Beaucoup de personnes sont mortes à la frontière ces derniers mois. Un jour, tu vois ton ami. Le lendemain, ce même ami est enterré. Il faut des voies sûres pour rejoindre le Royaume-Uni.

Autour de la camionnette, érigée en estrade éphémère, plus de 500 personnes ont répondu à l’appel à manifester lancé par un collectif unitaire composé d’associations de soutien aux personnes exilées, de partis politiques et de syndicats. Malgré le froid tenace, des exilés, des bénévoles solidaires et des habitants du littoral défilent pendant plusieurs heures dans la ville côtière ce samedi 11 janvier pour dénoncer « les politiques mortifères à la frontière franco-britannique ».

En 2024, au moins 89 personnes exilées sont mortes en tentant de rejoindre le Royaume-Uni. C’est l’année la plus meurtrière depuis 25 ans. Le nombre de disparus reste pour le moment incertain. Ce bilan humain tragique vient aggraver un sinistre constat : à Calais et dans la région, cela fait des années que des exilés meurent en tentant de rallier le territoire britannique. Depuis 1999, au moins 487 personnes migrantes sont décédées à cette frontière (...)

Au sein du cortège, plusieurs manifestants brandissent des pancartes sur lesquelles il est inscrit « La Manche est un cimetière », « États coupables » ou encore « Vos frontières tuent ».Sur l’une d’entre elles, il est écrit : « Des gens meurent sur vos plages », en référence aux 13 cadavres retrouvés sur le littoral nord de la France pour les seuls mois de novembre et de décembre derniers.
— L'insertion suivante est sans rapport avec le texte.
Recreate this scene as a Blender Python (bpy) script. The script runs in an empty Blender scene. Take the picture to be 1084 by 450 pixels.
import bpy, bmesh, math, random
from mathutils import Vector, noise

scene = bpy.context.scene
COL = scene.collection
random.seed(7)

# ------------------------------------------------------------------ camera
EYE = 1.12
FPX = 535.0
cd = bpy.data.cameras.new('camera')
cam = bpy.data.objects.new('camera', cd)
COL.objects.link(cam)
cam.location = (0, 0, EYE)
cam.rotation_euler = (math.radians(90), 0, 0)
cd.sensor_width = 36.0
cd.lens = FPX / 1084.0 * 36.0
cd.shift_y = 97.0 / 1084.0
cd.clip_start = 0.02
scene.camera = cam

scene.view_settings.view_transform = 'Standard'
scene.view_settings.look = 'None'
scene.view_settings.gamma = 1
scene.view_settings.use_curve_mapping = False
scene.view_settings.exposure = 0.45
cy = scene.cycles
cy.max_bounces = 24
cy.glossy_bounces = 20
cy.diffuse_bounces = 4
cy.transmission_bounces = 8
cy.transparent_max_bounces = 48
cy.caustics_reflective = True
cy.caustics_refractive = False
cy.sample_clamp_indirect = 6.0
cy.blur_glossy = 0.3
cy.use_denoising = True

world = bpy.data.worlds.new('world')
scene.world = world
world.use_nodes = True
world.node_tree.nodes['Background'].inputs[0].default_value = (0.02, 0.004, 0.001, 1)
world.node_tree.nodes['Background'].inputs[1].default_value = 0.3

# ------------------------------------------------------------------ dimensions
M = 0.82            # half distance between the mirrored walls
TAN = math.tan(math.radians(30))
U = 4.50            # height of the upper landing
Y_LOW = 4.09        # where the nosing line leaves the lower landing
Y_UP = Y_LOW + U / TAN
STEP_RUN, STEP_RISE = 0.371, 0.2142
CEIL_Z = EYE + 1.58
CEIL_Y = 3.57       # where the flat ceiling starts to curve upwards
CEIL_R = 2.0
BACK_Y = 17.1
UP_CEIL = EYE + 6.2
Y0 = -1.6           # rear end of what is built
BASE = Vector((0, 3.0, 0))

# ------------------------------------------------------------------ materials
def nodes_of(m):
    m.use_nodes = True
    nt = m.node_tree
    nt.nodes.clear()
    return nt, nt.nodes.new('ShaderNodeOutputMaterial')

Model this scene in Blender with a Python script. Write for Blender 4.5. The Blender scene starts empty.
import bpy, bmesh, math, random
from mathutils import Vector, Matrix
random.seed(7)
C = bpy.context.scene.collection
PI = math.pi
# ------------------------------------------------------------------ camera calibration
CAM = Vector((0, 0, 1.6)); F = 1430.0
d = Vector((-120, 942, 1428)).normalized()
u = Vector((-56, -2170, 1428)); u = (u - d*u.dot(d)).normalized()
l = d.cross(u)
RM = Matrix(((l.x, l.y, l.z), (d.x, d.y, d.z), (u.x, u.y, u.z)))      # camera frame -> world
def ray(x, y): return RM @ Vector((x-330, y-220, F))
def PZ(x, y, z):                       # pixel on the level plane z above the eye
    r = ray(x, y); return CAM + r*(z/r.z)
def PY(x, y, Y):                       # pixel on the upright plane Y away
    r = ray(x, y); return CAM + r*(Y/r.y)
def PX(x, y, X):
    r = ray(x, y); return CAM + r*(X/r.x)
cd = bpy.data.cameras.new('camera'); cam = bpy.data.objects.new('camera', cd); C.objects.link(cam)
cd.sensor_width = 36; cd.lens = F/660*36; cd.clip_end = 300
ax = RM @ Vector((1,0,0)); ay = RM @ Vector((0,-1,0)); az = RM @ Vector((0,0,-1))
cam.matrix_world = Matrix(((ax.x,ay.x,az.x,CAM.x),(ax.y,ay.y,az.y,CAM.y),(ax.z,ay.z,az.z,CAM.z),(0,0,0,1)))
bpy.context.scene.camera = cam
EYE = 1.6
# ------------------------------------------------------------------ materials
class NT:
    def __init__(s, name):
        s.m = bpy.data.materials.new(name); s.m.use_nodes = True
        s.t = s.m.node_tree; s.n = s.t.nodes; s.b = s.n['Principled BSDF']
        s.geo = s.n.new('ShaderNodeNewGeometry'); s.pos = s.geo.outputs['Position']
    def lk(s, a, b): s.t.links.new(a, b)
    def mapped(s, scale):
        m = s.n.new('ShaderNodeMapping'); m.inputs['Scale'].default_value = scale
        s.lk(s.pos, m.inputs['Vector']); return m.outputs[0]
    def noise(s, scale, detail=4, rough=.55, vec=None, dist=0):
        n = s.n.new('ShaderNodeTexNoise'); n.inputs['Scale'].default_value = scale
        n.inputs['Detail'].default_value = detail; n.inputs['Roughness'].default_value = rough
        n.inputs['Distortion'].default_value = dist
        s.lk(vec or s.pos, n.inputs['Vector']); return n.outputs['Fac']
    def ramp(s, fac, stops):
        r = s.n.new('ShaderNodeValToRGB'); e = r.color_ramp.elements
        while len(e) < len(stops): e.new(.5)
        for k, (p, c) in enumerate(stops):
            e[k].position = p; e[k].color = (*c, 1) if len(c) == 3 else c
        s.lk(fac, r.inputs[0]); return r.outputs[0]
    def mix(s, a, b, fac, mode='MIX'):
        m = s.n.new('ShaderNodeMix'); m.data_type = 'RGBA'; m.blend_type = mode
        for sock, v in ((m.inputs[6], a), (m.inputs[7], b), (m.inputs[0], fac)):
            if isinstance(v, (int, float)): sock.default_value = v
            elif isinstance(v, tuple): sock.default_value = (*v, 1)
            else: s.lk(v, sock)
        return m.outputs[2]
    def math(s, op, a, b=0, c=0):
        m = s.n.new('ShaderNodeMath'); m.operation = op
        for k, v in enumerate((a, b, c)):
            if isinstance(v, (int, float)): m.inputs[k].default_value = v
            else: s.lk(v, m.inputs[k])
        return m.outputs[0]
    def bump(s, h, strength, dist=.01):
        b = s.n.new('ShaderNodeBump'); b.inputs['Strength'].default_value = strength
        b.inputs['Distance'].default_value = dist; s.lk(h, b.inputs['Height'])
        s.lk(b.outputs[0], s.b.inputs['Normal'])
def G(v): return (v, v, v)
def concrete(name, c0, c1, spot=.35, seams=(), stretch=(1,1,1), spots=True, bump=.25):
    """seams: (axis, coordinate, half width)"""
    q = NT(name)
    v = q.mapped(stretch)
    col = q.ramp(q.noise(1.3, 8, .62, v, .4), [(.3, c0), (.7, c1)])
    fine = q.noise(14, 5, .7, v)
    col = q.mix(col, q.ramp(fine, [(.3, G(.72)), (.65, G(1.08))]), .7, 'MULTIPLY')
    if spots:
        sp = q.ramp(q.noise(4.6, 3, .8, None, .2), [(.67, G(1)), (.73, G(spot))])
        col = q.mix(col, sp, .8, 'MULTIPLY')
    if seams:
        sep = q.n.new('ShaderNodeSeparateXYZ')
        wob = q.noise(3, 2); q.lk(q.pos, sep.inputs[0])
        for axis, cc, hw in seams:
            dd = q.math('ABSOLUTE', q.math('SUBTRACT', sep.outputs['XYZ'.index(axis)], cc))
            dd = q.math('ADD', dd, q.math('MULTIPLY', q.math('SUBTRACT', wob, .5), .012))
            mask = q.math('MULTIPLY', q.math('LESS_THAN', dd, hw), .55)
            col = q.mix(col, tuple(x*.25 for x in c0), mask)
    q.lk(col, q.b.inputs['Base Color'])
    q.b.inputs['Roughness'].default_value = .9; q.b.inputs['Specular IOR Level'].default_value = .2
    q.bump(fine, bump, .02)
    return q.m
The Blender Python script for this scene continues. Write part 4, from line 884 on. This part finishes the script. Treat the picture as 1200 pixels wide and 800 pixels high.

Côté anglais, un corps a également été repêché, le 5 novembre 2024, au large de Douvres. (...)

Ahmed et Nour Al-Ashimi, couple originaire de Bassora, en Irak, sont aussi dans le cortège calaisien. Leurs deux enfants, Rahaf et Hussam, 13 et 8 ans, les précèdent. Ils portent le portrait de Sarra, leur petite sœur de 6 ans, décédée au cours d’une tentative de traversée, le 23 avril 2024, au large de Wimereux (62). Comme Dina Al-Shammari, la petite Irakienne a été asphyxiée lors de l’abordage brutal de leur embarcation par des exilés non prévus parmi les passagers.

La famille Al-Ashimi a fui l’instabilité en Irak au début des années 2010, espérant trouver refuge en Europe. En vain. Les demandes d’asile d’Ahmed et Nour, successivement déposées en Belgique, Suède et Finlande, ont chaque fois été rejetées. Là encore, face au risque d’expulsion, le Royaume-Uni est apparu comme une ultime solution, qui a coûté la vie de Sarra. Outre la fillette, cette tentative de traversée mortelle a fait 4 autres victimes (...)

Pourchassés à terre, empêchés de prendre la mer

Du naufrage du 14 janvier au large de Wimereux, au cours duquel sont morts noyés cinq exilés syriens tous originaires de Deraa, le berceau de la révolution syrienne, à l’incident survenu le 29 décembre sur la plage de Sangatte, qui a fait 4 victimes, l’année 2024 à la frontière franco-britannique a été jalonnée de drames. La liste des victimes semble interminable. Coincés entre la logique de « lutte contre les points de fixation » qui vise le moindre campement, et les opérations policières destinées à empêcher la mise à l’eau de bateaux, y compris par le recours à des tentatives d’interceptions en mer, les exilés sont maintenus dans une impasse.